_TASK_
Copy exactly the lines from the one containing "M_BR_PURP = mat_brick('purple" to the one containing "M_BR_MIX = mat_brick('mixed", both lines included, and nothing else.

_DATA SECTION_
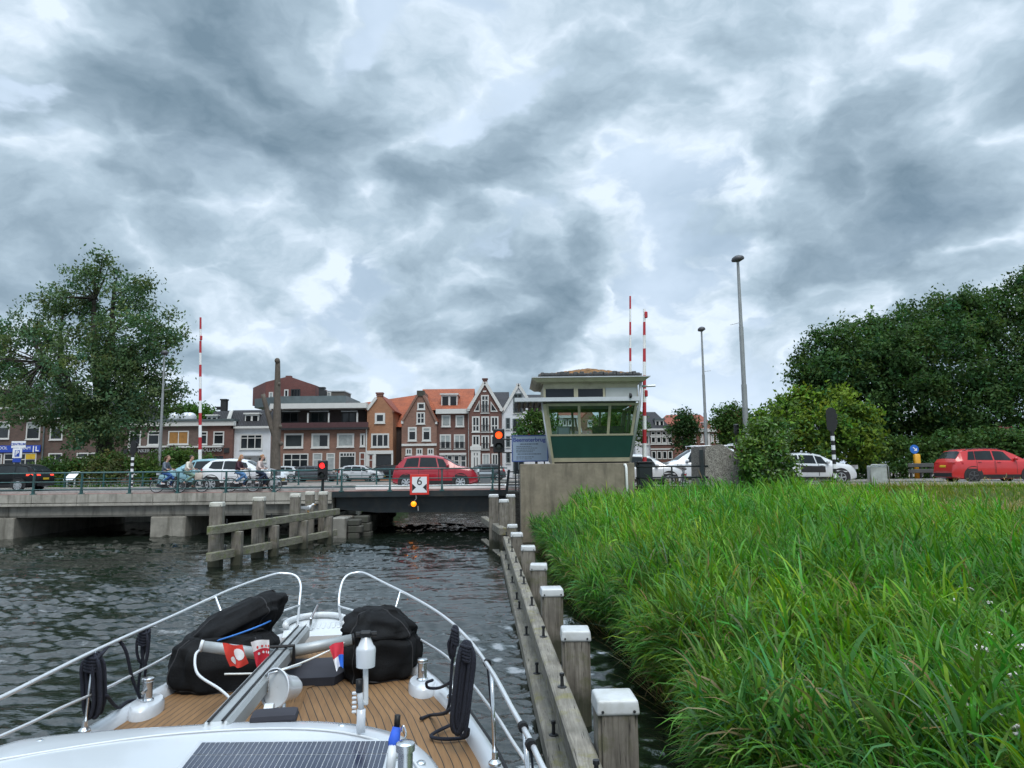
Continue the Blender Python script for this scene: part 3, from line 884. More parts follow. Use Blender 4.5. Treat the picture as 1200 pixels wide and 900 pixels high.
    b.build('canopy', M_ALU, t, world=True)
    b = MB(); b.box(ca.x, cx0 - .01, Y + .09, 33.0, zca - .02, zca + .06); b.build('canopy_deck', M_DARK, t, world=True)
    b = MB()
    for i in range(5):
        xx = ca.x + .15 + i * .24; b.box(xx, xx + .1, Y + .1, 33., zca - .18, zca - .025)
    b.build('canopy_slat', mat('brown slat', (.14, .10, .075), .7), t, world=True)
    # roof with double fascia and sedum
    f0, f1 = P(636, 452), P(749, 452)
    b = MB(); b.box(f0.x - .05, f1.x + .05, Y - .02, 33.4, zf, zr - .16); b.build('lower_fascia', M_CREAM, t, world=True)
    g0, g1 = P(623.5, 446), P(760, 446)
    b = MB(); b.hexa([(g0.x + .2, Y - .22, zr - .17), (g1.x - .22, Y - .22, zr - .17), (g1.x - .22, 33.7, zr - .17), (g0.x + .2, 33.7, zr - .17), (g0.x, Y - .34, zr - .01), (g1.x, Y - .34, zr - .01), (g1.x, 34., zr - .01), (g0.x, 34., zr - .01)])
    b.build('roof_fascia', M_CREAM, t, world=True)
    b = MB(); b.box(g0.x - .02, g1.x + .02, Y - .37, 34.02, zr - .008, zr + .03); b.build('roof_edge', M_ALU, t, world=True)
    u0, u1 = P(631, 446).x, P(752, 446).x
    b = MB(); b.box(u0, u1, Y - .1, 33.8, zr + .031, zr + .17); b.build('roof_upstand', M_ROOFD, t, world=True)
    b = MB(); n = 48; rows = []
    for j in range(18):
        row = []
        for i in range(n):
            u = i / (n - 1); v = j / 17
            x = u0 + .02 + (u1 - u0 - .04) * u; y = Y - .08 + 3.8 * v
            e = min(u * 3, (1 - u) * 3, v, 1 - v)
            mound = max(0, 1 - abs(u - .50) / .40)
            h = .03 + .30 * mound ** .7 * min(.35 + v * 3, 1) * min((1 - v) * 4, 1) if e > 0 else 0.
            h += .05 * random.random() * (1 if e > 0 else 0)
            row.append((x, y, zr + .171 + h))
        rows.append(row)
    b.grid(rows); b.build('sedum', [M_SEDUM], t, world=True)
    b = MB()
    for i, xx in enumerate(np.linspace(u0 + .1, u1 - .3, 30)):
        h = .02 + .09 * random.random(); b.bbox(xx, xx + .1 + .14 * random.random(), Y - .16, Y - .02, zr + .12, zr + .17 + h, .02)
    o = b.build('roof_gravel', M_ROOFD, t, world=True); o['kind'] = 'stuff'
    # lamp on the side wall and horn
    b = MB(); b.lathe([(.02, 0), (.12, .02), (.1, .1), (.03, .13)], 10, Matrix.Translation((f1.x - .5, Y - .36, zcb + .06)) @ Matrix.Rotation(R(90), 4, 'Y')); b.build('floodlight', M_DARK, t, world=True)
    b = MB(); b.tube([(f1.x + .05, Y + .3, zr - .35), (f1.x + .75, Y + .3, zr - .32)], .05); b.build('side_lamp', M_ALU, t, world=True)
    # loose things inside
    d = thing('control_desk', 'dark desk with instrument boxes inside the bridge keeper house', 'desk', (3.2, 31.3, z0 + .02))
    b = MB(); b.box(a0[0] + .4, a0[1] - .4, 31.0, 31.7, z0 + 1.05, z0 + 1.1); b.build('desk_top', M_DARK, d, world=True)
    for xx in (a0[0] + .5, a0[1] - .6):
        b = MB(); b.box(xx, xx + .06, 31.05, 31.65, z0 + .021, z0 + 1.049); b.build('leg', M_DARK, d, world=True)
    M_SCR = mat('black plastic', (.015, .015, .017), .4)
    for pa, pb, pt, lab in ((694, 710, 499, 'black monitor inside the keeper house beside the middle mullion'), (712, 732, 499, 'black monitor inside the keeper house near its right window end')):
        q0, q1 = W(pa, 509, 31.3), W(pb, pt, 31.3)
        m_ = thing('monitor', lab, 'monitor', ((q0.x + q1.x) / 2, 31.3, z0 + 1.1), 0, 'monitors in the keeper house')
        b = MB(); b.bbox(q0.x, q1.x, 31.25, 31.32, z0 + 1.2, q1.z, .012); b.build('screen', M_SCR, m_, world=True)
        b = MB(); b.box((q0.x + q1.x) / 2 - .04, (q0.x + q1.x) / 2 + .04, 31.28, 31.33, z0 + 1.12, z0 + 1.3); b.box((q0.x + q1.x) / 2 - .15, (q0.x + q1.x) / 2 + .15, 31.2, 31.42, z0 + 1.1, z0 + 1.119); b.build('stand', M_SCR, m_, world=True)
    q0, q1 = W(653, 509, 31.2), W(668, 501, 31.2)
    c = thing('instrument_case', 'pale grey instrument case on the desk in the keeper house window', 'case', ((q0.x + q1.x) / 2, 31.2, z0 + 1.1))
    b = MB(); b.bbox(q0.x, q1.x, 31.1, 31.5, z0 + 1.1, q1.z + .05, .02); b.build('case_body', M_GREY, c, world=True)
    b = MB(); b.box(q0.x + .06, q1.x - .06, 31.09, 31.099, z0 + 1.2, q1.z - .02); b.build('face_plate', M_ALU, c, world=True)
build_hut()
# end block of rough washed concrete with railing and low wall to the right of the house
def right_of_hut():
    M_PEB = mat_concrete('exposed aggregate', (.22, .2, .175), amt=.5, pebble=True)
    Y = 30.6
    q = [W(826, 575, Y), W(826, 523, Y), W(846, 520.5, Y), W(872, 537, Y), W(880, 575, Y)]
    t = thing('concrete_block', 'rough pebbled concrete block with sloping top beside the green bush', 'concrete block', (9, Y + 1, 1))
    b = MB(); z0 = .6
    poly = [(q[0].x, Y, z0), (q[4].x, Y, z0), (q[3].x, Y, q[3].z), (q[2].x, Y, q[2].z), (q[1].x, Y, q[1].z)]
    b.prism(poly, (0, 2.4, 0)); b.build('block', M_PEB, t, world=True)
    b = MB(); b.box(q[0].x - .16, q[0].x - .012, Y - .05, Y + .12, z0, q[1].z - .15); b.build('edge_post', M_GIRD, t, world=True)
    w = thing('low_wall', 'low grey concrete kerb wall under the dark railing right of the keeper house', 'wall', (7, Y, 1))
    a = W(746, 583, Y).x
    b = MB(); b.bbox(a, q[0].x - .2, Y - .1, Y + 1.4, .2, W(790, 578, Y).z, .03); b.build('wall', M_HUTCON, w, world=True)
    z0 = W(790, 578, Y).z
    r = thing('barrier_railing', 'dark horizontal railing between the keeper house and pebbled block', 'railing', (7, Y, z0))
    for py in (547, 560, 570.5):
        b = MB(); p0, p1 = W(745, py, Y), W(830, py, Y); b.tube([p0, (p1.x, p0.y, p0.z)], .035, 8); b.build('rail', M_GIRD, r, world=True, smooth=True)
    for px in (748, 788, 824):
        p0 = W(px, 560, Y); b = MB(); b.box(p0.x - .03, p0.x + .03, Y + .04, Y + .09, z0 - .01, W(790, 547, Y).z); b.build('post', M_GIRD, r, world=True)
right_of_hut()
# ------------------------------------------------------------------ houses
GZ = 1.99
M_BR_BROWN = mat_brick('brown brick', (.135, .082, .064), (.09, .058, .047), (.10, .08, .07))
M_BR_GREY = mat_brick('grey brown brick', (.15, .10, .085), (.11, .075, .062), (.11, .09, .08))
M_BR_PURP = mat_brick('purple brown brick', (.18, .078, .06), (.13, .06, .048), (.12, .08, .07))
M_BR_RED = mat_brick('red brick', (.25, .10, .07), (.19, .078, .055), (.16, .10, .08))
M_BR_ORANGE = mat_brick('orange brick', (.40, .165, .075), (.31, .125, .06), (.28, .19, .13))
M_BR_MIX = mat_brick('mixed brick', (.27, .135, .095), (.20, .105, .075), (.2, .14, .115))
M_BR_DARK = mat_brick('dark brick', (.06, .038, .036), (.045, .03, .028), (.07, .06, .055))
M_BR_PENT = mat_brick('oxblood brick', (.165, .048, .042), (.12, .036, .033), (.15, .09, .08))
M_RENDER = mat('white render', (.60, .62, .65), .7, var=.06, scale=1.5, dirt=(.45, .45, .43), dirt_amt=.35)
M_TRIM = mat('white window paint', (.56, .56, .54), .5, var=.05)
M_TILE_O = mat_tile('orange roof tile', (.33, .085, .032), (.19, .052, .024))
M_TILE_R = mat_tile('red roof tile', (.27, .07, .038), (.16, .045, .03))
M_TILE_D = mat_tile('dark roof tile', (.035, .036, .042), (.02, .02, .023))
M_ZINC = mat('zinc cladding', (.10, .125, .13), .5, .3, var=.15, scale=2)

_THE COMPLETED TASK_
M_BR_PURP = mat_brick('purple brown brick', (.18, .078, .06), (.13, .06, .048), (.12, .08, .07))
M_BR_RED = mat_brick('red brick', (.25, .10, .07), (.19, .078, .055), (.16, .10, .08))
M_BR_ORANGE = mat_brick('orange brick', (.40, .165, .075), (.31, .125, .06), (.28, .19, .13))
M_BR_MIX = mat_brick('mixed brick', (.27, .135, .095), (.20, .105, .075), (.2, .14, .115))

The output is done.